Single out the lines that include the word "runs". Copy them.

===== Extracted entries =====

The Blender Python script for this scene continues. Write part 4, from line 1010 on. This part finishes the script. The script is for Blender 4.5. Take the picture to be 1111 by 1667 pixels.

=====
===== Extracted entries =====

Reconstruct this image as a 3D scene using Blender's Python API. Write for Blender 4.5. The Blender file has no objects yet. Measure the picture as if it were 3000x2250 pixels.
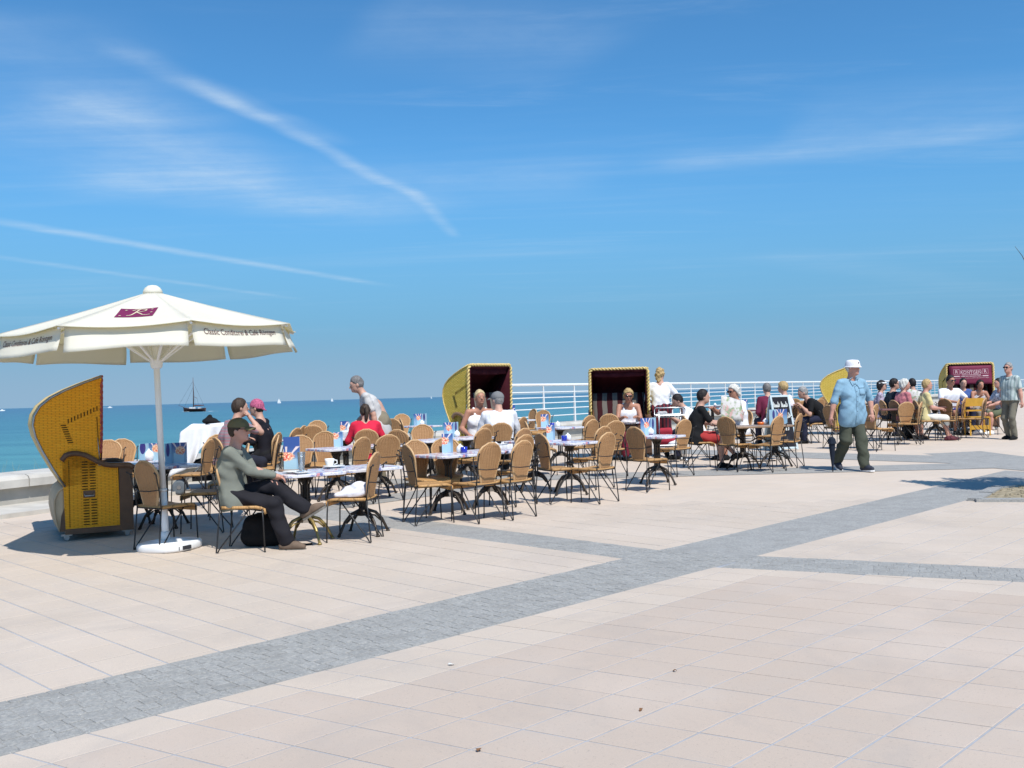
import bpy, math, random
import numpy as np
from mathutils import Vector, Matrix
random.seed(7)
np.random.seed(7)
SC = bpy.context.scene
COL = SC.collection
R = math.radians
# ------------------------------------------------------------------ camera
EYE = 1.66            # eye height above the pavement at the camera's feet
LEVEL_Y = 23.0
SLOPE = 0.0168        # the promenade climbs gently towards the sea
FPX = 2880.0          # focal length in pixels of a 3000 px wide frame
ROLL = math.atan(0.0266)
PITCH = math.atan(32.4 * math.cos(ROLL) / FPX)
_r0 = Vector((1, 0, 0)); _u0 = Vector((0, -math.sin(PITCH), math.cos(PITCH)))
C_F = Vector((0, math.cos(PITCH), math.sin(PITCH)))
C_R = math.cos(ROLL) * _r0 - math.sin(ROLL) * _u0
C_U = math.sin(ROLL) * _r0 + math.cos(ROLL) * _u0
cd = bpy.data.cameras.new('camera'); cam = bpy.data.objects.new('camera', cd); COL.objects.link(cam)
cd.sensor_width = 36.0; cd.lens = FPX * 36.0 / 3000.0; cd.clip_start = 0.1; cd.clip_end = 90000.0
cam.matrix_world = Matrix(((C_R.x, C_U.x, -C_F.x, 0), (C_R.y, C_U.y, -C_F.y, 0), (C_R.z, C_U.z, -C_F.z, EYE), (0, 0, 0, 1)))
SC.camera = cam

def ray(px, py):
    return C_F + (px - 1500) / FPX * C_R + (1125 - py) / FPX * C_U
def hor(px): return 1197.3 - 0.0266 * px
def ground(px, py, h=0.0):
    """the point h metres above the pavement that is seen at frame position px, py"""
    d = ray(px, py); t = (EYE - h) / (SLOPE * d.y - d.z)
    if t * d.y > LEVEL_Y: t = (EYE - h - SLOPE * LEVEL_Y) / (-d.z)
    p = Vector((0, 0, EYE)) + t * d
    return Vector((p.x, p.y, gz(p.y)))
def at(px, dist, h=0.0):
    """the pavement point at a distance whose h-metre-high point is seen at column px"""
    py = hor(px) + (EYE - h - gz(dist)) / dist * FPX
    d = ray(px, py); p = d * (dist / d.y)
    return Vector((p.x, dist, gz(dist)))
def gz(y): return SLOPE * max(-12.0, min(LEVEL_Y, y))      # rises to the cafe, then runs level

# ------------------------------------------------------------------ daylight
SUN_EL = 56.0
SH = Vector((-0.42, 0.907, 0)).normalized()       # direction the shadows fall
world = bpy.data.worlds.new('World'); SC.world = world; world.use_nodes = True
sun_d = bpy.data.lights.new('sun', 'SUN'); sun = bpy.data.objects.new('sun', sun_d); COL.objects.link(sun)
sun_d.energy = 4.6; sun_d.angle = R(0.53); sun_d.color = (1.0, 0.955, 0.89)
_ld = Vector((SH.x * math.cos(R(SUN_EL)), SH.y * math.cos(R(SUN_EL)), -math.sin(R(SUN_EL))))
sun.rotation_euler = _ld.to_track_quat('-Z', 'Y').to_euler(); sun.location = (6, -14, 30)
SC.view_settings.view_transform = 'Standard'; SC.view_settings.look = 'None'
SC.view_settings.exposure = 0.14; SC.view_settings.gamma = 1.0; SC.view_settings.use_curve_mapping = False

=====
===== Extracted entries =====

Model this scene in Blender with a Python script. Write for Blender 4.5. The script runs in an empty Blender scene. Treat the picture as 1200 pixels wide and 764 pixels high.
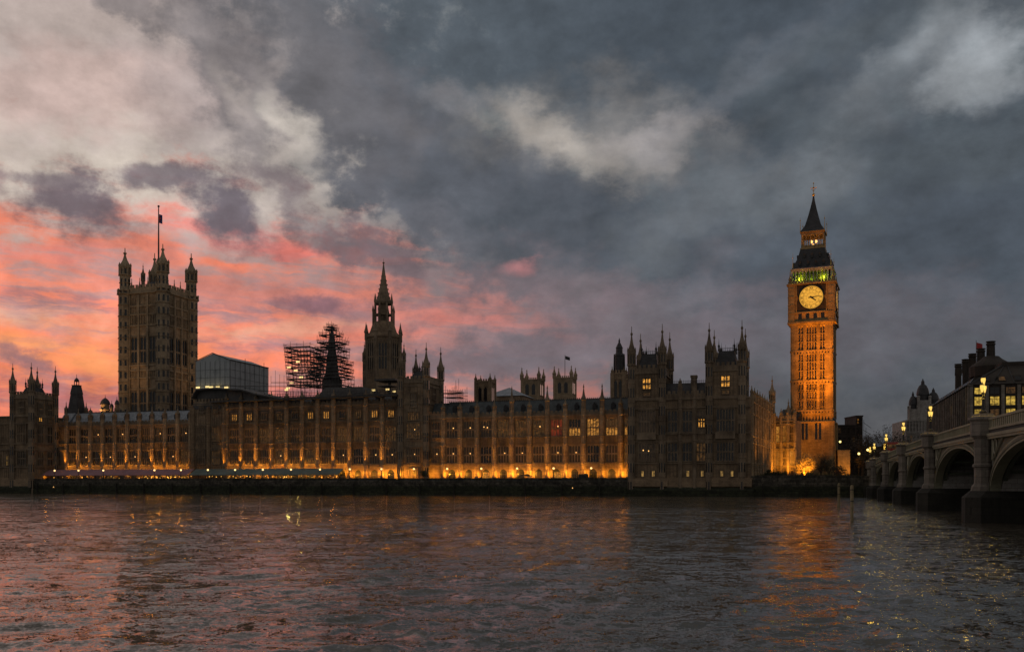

=====

### Exercise output
def gz(y): return SLOPE * max(-12.0, min(LEVEL_Y, y))      # rises to the cafe, then runs level
Model this scene in Blender with a Python script. Write for Blender 4.5. The script runs in an empty Blender scene. Treat the picture as 1200 pixels wide and 764 pixels high.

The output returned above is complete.